Сегодня, правда, дочь Тенгиза Абуладзе говорит, что Шеварднадзе был против съемок. Но я знаю другую версию.
Когда фильм сняли, его, как и обещал Шеварднадзе, запретили. Но по городу все равно разошлись кассеты, очень плохого качества, с записью «Покаяния». Когда я посмотрела этот фильм, мне стало плохо с сердцем.
А мой брат рассказывал, что когда «Покаяние» стали показывать в московских кинотеатрах, то возле входа всегда дежурила «Скорая помощь», так как кому-нибудь из зрителей обязательно становилось плохо во время просмотра.
Эдуард Шеварднадзе допустил много ошибок во время своего правления. Но я ему прощаю все. За то, что при его поддержке был снят этот фильм.

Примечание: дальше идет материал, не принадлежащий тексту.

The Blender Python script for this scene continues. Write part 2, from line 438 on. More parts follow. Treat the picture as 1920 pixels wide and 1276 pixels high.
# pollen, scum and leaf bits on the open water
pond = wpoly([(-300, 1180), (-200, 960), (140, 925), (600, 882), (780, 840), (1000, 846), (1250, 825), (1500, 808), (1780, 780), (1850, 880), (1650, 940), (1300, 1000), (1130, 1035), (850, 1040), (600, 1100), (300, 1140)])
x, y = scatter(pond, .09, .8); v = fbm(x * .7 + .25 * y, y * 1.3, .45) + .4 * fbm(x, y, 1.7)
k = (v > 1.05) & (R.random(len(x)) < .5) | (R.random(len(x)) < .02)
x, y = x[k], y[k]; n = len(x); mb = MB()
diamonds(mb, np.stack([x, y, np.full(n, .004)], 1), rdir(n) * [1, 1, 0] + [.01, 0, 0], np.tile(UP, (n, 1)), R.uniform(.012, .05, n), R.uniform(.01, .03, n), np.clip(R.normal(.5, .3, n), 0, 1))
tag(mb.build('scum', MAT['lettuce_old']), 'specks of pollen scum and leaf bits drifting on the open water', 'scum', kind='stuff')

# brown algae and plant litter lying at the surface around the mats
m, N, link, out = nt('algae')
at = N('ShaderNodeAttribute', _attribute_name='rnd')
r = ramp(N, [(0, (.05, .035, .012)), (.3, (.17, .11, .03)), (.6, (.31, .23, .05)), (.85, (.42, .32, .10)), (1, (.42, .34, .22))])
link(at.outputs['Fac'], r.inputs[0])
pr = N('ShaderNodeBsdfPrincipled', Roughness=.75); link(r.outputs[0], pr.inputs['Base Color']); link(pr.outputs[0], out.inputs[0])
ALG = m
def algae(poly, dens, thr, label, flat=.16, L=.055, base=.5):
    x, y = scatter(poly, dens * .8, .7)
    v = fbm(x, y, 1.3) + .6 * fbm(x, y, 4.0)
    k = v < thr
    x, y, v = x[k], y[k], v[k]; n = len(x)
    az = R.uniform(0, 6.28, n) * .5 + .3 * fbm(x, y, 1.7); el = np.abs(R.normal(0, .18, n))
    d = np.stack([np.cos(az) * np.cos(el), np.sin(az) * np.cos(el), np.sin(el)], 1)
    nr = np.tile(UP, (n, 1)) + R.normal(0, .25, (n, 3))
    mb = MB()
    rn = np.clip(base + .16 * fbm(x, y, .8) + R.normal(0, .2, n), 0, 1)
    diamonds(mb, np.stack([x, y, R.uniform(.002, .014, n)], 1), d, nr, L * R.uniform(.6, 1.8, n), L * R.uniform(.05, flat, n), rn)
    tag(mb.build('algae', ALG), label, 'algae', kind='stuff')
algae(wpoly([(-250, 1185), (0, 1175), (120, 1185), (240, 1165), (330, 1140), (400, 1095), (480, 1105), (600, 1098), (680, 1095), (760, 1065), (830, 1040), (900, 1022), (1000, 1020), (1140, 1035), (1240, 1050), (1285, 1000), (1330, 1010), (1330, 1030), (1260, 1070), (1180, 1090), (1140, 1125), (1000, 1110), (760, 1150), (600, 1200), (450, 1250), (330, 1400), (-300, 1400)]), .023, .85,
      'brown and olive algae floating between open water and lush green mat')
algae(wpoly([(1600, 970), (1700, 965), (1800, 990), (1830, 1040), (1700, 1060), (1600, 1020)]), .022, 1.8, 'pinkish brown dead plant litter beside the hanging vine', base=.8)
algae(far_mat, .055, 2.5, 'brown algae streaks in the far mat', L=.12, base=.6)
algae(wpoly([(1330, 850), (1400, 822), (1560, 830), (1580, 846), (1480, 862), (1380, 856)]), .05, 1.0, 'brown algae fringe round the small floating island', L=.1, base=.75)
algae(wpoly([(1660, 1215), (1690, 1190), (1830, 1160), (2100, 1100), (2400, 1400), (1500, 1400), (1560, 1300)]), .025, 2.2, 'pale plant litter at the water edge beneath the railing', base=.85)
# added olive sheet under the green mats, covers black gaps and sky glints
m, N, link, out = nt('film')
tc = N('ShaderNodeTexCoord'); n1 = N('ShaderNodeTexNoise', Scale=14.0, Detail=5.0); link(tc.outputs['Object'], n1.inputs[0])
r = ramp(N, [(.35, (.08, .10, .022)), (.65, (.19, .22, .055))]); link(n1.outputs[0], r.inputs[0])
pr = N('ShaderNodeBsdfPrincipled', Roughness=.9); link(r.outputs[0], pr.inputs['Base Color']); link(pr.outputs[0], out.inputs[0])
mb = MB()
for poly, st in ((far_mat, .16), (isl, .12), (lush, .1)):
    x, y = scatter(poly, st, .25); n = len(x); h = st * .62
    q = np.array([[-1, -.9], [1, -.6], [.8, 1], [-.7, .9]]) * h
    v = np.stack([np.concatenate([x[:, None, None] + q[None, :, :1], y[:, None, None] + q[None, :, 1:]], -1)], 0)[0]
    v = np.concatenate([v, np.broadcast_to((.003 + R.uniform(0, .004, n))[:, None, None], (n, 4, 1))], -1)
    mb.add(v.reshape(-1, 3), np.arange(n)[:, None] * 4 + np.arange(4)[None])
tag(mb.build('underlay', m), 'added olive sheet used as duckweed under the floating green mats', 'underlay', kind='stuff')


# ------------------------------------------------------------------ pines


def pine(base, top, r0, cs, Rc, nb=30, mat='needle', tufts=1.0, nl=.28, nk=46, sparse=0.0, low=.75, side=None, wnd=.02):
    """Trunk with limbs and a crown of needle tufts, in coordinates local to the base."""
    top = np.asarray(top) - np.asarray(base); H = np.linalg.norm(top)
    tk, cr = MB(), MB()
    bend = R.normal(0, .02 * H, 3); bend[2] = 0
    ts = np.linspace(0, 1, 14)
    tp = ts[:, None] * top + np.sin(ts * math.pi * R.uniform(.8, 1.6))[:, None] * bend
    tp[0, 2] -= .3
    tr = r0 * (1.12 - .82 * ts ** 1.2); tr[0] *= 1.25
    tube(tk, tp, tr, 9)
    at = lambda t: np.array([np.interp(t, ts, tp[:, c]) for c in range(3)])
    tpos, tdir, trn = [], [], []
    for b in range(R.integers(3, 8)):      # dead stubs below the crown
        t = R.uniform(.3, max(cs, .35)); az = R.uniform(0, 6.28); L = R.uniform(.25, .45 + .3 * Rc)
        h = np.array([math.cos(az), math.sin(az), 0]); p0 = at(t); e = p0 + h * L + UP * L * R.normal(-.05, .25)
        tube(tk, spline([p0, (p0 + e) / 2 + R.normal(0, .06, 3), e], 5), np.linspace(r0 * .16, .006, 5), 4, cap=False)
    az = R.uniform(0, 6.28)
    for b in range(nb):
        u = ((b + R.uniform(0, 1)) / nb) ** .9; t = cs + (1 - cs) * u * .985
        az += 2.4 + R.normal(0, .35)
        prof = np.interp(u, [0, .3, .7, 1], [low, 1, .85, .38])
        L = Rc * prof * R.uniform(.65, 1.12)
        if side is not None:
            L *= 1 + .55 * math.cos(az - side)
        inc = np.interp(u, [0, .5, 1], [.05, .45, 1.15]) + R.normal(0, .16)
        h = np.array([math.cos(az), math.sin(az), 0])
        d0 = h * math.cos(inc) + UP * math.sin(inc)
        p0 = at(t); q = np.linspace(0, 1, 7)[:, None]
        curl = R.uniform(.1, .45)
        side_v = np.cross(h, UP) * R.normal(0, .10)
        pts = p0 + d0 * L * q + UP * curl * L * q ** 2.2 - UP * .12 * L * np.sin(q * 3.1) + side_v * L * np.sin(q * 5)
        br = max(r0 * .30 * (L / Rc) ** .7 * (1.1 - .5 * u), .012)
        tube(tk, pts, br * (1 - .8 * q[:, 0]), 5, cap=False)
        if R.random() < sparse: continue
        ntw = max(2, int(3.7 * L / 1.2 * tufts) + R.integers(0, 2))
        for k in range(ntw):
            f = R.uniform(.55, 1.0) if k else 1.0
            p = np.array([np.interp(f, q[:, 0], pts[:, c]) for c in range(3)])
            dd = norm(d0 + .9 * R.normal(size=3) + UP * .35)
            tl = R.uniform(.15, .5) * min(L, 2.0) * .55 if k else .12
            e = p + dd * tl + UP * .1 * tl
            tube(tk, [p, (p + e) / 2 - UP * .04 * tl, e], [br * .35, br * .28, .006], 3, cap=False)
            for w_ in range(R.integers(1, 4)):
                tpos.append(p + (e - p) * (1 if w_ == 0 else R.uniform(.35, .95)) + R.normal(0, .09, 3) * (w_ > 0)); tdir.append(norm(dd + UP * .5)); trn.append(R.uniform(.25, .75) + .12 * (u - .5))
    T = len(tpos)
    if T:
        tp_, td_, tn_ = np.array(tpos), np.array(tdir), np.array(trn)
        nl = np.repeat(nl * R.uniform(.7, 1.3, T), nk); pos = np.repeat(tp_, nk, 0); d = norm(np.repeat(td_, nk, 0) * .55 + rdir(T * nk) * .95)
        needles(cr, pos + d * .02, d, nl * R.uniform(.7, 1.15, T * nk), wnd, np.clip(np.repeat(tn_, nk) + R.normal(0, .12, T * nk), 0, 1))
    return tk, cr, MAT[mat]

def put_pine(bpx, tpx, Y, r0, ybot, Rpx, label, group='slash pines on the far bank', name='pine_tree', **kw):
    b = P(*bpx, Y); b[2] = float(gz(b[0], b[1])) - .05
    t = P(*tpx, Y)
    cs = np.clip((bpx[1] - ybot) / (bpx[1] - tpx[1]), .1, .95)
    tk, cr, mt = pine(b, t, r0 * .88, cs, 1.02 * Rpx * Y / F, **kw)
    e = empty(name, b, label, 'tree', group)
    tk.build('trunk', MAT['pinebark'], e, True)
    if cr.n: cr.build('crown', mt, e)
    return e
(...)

Как-то я оказалась в гостях, где был и Тенгиз Абуладзе. Когда я ему рассказала о том, как женщины с опухшими ногами сутками стояли возле тюрем, чтобы передать передачу своим репрессированным мужьям, Тенгиз ответил: «Если бы я знал об этом, то обязательно вставил бы этот эпизод в «Покаяние»…
Мама умела создать уют. Мои подруги приходили к ней, даже когда меня не было дома. Она всех угощала, хотя бы просто хлебом и чаем без сахара, если больше ничего не было.
Вообще, мама хорошо готовила. Но больше предпочитала проводить время с мокрой тряпкой в руках, убирая дом. Потому научиться готовить пришлось мне.
В последние годы маме опять пришлось переезжать. Наш дом на улице Дзержинского (сейчас эта улица называется Ингороква) должны были сносить, и маме предложили квартиру на улице Дадиани.
Как она не хотела уезжать! Но тут уже вмешался мой сын: «Почему ты так держишься за улицу, которая носит имя Дзержинского? Сколько горя тебе причинил этот человек! И где же еще должна жить Бабо Дадиани, как не на улице Дадиани?» И мама переехала.
Дверь в ее квартиру, кажется, не закрывалась никогда. У мамы дома всегда был настоящий салон.
Еще до войны именно в ее квартире состоялось знакомство Мананы Багратиони-Давиташвили и Котэ Кикабидзе, у которых потом родился сын, актер и певец Вахтанг Кикабидзе.